In a recent article for The Nation, Lee Fang explained the situation:

Financial giants like Fidelity and Bank of New York Mellon Corporation were joined by corporate-funded fronts like the Competitive Enterprise Institute in lobbying the Labor Department. A lobby organization for brokers involved with the campaign says that it helped generate 5,000 letters to the White House, conducted 260 meetings with congressional representatives from both parties and “coordinated” letters from thirty House Democrats and fifty-five House Republicans urging then–Labor Secretary Hilda Solis to drop the rule. One of the leaders of the Democratic mobilization against the rule, Representative Carolyn McCarthy (D-NY), was later feted with a breakfast fundraiser by the Council of Insurance Agents and Brokers.

In September of 2011, the rule was retracted to be reworked. Fortunately for 401(k)-holders, the Labor Department says that it will re-propose the rule earlier this year. And as expected, the lobbying against the rule has heated up.

Congresswoman Ann Wagner (R-MO) sponsored a bill that would add new layers of red tape to the rule, potentially pushing it back for many years. The bill was opposed by the AARP, the Consumer Federation of America, and several other groups who said it will “leave American investors with significantly less protection.” Nevertheless, Wagner’s legislation passed the House Financial Services Committee last month with bipartisan support.

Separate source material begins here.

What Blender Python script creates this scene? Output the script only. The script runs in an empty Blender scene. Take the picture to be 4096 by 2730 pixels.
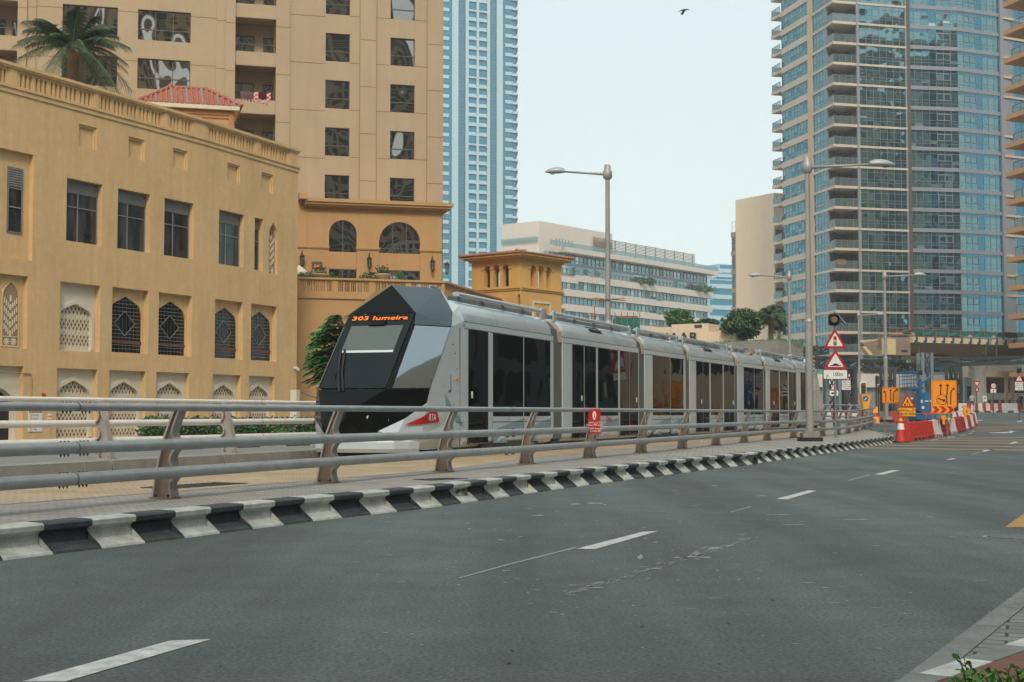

With members of both parties helping financial institutions to keep the current standards, these regulations, already delayed by years, will continue to be bogged down by layers of red tape. In this game of progress vs. profit, the money these firms put into lobbyists’ hands loads the dice.

Charles Schwab and Co. spent at least $50,000 alone helping to pass Wagner’s legislation. When the rule was debated in 2011, Columbia Financial Advisors, Fidelity, the Financial Services Roundtable, John Hancock Financial, AXA Financial, Ameriprise, Allianz of America, MetLife, Charles Schwab, LPL Financial, Hartford Financial, TD Ameritrade, and other financial firms spent several millions lobbying the federal government on the issue, according to lobby disclosures filed with the Senate.

The future of the fiduciary rule is now in limbo, likely to be watered down (at best) or buried (at worst) in the avalanche of unfeasible problems cluttering the beltway.